Written by Fri 7 Oct 2022

U.S. Supreme Court

The U.S. Supreme Court has agreed to hear a challenge relating to the Section 230 provision in the 1996 Communications Decency Act that grants comprehensive legal protection to social media firms around user-generated content. Section 230 was created before the rise of social media firms and was intended to protect freedom of speech.

The lawsuit that the U.S. Supreme Court will hear is an appeal from the relatives of an American student called Nohemi Gonzalez who was killed during the 2015 attacks in Paris by Islamist militants. Google, the parent firm of YouTube, was exonerated of all charges in a lower court, but the outcome will be determined by this appeal.

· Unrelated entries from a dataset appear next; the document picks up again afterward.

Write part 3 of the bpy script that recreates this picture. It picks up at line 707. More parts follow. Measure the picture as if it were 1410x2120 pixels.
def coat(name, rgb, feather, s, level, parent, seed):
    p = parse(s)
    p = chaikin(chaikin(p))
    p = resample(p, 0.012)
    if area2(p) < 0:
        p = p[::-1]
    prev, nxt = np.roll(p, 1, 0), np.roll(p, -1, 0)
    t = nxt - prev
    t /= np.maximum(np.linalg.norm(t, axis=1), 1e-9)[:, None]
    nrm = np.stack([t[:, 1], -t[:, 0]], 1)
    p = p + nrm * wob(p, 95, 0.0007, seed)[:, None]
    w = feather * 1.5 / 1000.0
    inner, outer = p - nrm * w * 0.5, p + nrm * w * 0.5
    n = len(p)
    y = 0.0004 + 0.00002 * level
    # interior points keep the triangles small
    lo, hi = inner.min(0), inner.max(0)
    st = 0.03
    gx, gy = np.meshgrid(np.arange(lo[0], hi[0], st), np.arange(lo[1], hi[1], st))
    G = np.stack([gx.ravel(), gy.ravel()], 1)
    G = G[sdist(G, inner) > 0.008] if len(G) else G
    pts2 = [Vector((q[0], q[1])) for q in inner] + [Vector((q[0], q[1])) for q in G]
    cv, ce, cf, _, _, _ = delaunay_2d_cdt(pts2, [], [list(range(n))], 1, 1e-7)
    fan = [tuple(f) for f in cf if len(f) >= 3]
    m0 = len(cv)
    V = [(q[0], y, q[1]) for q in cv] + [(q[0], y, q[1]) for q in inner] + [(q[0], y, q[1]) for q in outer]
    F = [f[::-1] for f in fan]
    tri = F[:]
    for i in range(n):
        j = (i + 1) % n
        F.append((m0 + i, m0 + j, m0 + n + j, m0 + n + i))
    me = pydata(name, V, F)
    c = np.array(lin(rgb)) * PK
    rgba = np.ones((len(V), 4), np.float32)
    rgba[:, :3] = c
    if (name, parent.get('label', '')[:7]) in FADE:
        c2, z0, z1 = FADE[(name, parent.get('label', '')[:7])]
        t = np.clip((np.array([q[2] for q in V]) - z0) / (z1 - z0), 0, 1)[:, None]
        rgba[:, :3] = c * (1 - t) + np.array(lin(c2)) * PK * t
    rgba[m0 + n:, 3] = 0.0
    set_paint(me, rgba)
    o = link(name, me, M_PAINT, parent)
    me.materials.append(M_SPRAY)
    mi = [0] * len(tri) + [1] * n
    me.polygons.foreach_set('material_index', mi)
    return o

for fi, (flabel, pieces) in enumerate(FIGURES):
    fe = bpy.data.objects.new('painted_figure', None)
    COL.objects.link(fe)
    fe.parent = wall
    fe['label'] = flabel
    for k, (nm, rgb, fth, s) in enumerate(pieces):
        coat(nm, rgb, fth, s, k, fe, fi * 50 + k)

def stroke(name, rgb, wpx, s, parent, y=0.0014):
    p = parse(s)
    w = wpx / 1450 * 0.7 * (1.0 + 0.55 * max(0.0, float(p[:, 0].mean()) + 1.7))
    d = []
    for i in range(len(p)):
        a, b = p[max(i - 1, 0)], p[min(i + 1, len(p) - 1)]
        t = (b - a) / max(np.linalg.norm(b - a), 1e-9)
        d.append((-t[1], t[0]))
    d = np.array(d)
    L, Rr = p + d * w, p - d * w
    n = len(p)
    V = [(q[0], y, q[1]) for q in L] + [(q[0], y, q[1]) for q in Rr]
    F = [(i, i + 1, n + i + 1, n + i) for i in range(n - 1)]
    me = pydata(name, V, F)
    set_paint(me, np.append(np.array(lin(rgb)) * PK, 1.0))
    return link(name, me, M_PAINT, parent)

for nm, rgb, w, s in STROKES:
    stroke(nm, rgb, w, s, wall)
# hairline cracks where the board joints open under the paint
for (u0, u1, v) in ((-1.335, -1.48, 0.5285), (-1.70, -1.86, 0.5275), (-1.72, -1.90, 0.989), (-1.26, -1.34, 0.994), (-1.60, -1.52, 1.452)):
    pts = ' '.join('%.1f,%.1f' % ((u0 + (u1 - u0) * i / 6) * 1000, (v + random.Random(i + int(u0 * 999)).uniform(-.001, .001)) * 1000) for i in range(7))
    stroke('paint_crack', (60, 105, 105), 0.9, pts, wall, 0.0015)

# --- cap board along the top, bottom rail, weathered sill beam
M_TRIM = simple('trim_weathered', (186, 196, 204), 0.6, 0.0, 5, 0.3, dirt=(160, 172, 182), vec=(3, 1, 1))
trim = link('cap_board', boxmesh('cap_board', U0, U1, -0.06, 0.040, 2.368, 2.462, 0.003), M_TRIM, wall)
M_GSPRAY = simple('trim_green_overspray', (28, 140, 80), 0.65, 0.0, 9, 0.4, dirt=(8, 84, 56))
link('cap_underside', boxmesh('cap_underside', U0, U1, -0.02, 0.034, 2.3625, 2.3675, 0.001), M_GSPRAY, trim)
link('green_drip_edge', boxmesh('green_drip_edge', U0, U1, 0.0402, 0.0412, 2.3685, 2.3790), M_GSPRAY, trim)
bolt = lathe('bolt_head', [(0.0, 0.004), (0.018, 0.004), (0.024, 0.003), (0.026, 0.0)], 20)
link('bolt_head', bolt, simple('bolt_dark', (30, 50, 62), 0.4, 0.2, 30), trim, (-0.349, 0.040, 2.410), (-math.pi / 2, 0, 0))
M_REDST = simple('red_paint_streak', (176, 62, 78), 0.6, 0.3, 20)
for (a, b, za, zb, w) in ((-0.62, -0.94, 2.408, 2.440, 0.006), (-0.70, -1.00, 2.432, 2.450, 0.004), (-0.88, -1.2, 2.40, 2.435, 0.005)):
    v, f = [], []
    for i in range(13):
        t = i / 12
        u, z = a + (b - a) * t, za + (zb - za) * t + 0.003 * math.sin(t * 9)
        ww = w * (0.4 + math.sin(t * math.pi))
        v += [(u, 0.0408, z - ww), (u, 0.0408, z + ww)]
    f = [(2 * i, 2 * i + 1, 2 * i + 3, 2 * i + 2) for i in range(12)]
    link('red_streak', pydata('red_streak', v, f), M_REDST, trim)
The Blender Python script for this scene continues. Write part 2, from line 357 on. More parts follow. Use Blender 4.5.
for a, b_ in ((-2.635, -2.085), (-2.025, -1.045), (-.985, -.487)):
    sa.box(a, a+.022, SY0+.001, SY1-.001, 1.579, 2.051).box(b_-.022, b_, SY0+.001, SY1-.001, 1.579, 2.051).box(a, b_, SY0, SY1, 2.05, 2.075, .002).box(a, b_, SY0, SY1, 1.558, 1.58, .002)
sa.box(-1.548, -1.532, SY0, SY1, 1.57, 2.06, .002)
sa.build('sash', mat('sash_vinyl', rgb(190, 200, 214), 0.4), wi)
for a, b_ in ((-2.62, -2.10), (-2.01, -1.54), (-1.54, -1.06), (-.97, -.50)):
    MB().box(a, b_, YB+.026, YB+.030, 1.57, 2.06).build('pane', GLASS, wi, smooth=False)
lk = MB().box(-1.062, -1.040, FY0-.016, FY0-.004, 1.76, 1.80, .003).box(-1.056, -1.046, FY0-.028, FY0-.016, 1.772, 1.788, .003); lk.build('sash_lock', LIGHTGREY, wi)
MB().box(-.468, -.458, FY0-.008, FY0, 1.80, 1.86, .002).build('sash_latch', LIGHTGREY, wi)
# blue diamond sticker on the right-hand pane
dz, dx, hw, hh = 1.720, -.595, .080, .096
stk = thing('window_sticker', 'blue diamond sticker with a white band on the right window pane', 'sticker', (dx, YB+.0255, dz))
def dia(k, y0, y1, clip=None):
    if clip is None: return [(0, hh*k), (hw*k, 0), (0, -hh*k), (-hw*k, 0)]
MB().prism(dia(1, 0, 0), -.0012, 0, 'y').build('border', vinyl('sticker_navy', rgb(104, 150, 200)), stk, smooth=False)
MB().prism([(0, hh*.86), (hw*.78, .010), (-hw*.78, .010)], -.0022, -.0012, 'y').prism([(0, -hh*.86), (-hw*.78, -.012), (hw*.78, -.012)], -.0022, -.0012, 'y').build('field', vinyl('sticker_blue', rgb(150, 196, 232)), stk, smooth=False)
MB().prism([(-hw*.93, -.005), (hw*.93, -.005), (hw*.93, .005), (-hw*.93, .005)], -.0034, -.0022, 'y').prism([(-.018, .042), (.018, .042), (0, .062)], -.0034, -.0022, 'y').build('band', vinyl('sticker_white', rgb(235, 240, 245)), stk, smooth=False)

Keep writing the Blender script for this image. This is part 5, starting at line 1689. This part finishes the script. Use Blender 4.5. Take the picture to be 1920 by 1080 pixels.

Google is accused of materially supporting terrorism in violation of the Anti-Terrorism Act by the case, with family members seeking financial compensation from the tech giant for the death. The lawsuit itself alleges that the computer algorithms used by YouTube recommended videos by the Islamic State to some users.

High-profile politicians from both the Republican and Democratic parties have criticised Section 230, saying it allows social media firms to spread misinformation and censors certain voices.

A trade group for tech firms called NetChoice, said the sector requires flexibility to decide exactly what content stays online and what content is removed. “Without moderation, the internet will become a content cesspool, filled with vile content of all sorts, and making it easier for things like terrorist recruitment,” NetChoice counsel Chris Marchese told NBC News.

Twitter denies the claims made by relatives of Nohemi Gonzalez and says that the organisation does have policies in place that stop criminals and terrorists from using their platform. The results of this ruling are expected to have a wide impact on all social media firms, who may need to change large parts of their operating model if the claim is successful.